## begin DATA SHOWN

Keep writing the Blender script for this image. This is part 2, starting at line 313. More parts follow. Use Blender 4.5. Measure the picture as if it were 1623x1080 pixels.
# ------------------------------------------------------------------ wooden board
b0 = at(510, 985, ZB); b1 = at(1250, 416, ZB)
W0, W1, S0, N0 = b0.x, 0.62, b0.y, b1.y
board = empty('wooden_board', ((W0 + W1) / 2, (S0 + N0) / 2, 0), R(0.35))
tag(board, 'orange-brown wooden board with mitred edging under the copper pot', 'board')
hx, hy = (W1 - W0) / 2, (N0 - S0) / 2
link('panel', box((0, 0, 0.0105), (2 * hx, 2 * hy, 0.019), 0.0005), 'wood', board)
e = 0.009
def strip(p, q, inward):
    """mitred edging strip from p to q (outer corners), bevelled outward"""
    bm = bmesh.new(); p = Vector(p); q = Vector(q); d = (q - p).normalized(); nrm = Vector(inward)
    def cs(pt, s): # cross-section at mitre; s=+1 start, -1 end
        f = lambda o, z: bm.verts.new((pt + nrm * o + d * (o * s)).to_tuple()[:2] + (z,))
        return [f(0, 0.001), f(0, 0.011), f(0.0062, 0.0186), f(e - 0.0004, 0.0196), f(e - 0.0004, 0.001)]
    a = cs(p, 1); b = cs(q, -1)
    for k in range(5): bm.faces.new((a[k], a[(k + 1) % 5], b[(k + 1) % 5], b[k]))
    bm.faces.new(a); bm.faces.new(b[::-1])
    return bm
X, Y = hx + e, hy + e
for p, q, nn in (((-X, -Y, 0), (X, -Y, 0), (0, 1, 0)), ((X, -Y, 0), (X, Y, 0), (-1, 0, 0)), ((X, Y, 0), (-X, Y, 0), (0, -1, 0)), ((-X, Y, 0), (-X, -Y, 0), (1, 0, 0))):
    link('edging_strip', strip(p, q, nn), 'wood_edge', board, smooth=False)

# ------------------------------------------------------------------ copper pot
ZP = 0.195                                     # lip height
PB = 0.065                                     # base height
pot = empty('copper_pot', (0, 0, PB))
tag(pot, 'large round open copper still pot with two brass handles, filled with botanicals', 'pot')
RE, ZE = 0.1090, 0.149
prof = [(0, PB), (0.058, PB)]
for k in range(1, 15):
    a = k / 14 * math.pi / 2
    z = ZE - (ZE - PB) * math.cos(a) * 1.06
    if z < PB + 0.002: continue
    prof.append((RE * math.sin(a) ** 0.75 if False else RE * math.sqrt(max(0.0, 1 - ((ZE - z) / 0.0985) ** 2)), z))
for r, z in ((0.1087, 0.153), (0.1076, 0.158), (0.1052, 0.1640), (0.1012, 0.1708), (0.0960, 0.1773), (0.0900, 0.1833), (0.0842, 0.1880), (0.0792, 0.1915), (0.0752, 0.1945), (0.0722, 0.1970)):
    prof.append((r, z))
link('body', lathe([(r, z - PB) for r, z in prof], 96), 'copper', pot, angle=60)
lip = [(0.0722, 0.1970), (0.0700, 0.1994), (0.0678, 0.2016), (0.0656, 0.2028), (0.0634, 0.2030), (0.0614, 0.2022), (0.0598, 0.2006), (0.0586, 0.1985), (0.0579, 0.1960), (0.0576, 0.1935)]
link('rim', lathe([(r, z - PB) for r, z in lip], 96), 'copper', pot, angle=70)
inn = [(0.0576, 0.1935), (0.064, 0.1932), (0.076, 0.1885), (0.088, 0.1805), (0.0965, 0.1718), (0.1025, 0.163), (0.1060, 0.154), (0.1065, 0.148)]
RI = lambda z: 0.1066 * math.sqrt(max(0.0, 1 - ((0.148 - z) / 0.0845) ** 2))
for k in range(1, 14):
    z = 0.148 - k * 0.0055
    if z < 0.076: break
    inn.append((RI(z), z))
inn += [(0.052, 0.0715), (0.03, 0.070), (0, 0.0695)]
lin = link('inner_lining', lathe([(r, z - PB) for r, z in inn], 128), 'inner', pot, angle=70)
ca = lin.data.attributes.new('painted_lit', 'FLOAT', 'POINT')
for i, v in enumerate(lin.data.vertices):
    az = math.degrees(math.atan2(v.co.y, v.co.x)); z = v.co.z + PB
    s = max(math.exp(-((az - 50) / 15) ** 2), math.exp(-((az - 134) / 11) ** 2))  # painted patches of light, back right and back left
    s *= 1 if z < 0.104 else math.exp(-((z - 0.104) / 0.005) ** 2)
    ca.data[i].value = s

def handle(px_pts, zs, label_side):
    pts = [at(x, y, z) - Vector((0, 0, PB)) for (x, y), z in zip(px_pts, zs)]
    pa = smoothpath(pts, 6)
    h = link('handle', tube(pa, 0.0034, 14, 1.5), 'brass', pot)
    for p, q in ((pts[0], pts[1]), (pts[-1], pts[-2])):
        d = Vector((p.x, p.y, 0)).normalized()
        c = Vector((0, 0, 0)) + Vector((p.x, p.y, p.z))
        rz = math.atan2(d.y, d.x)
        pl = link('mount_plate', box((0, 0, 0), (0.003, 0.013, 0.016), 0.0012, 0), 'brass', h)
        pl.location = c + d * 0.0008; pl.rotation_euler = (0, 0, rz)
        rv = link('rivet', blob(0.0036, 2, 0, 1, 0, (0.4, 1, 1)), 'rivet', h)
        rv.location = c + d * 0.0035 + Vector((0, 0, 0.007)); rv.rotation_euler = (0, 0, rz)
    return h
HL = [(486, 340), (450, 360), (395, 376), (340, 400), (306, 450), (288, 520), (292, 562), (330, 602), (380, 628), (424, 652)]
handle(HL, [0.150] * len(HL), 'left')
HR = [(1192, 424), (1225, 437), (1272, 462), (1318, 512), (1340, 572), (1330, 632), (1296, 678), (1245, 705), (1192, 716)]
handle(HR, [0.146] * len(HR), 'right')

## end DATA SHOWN

> _WHAT THIS TASK INVOLVES_: What is the number of lines that contain "else"? Reply with that number alone.

> _RESPONSE_: 2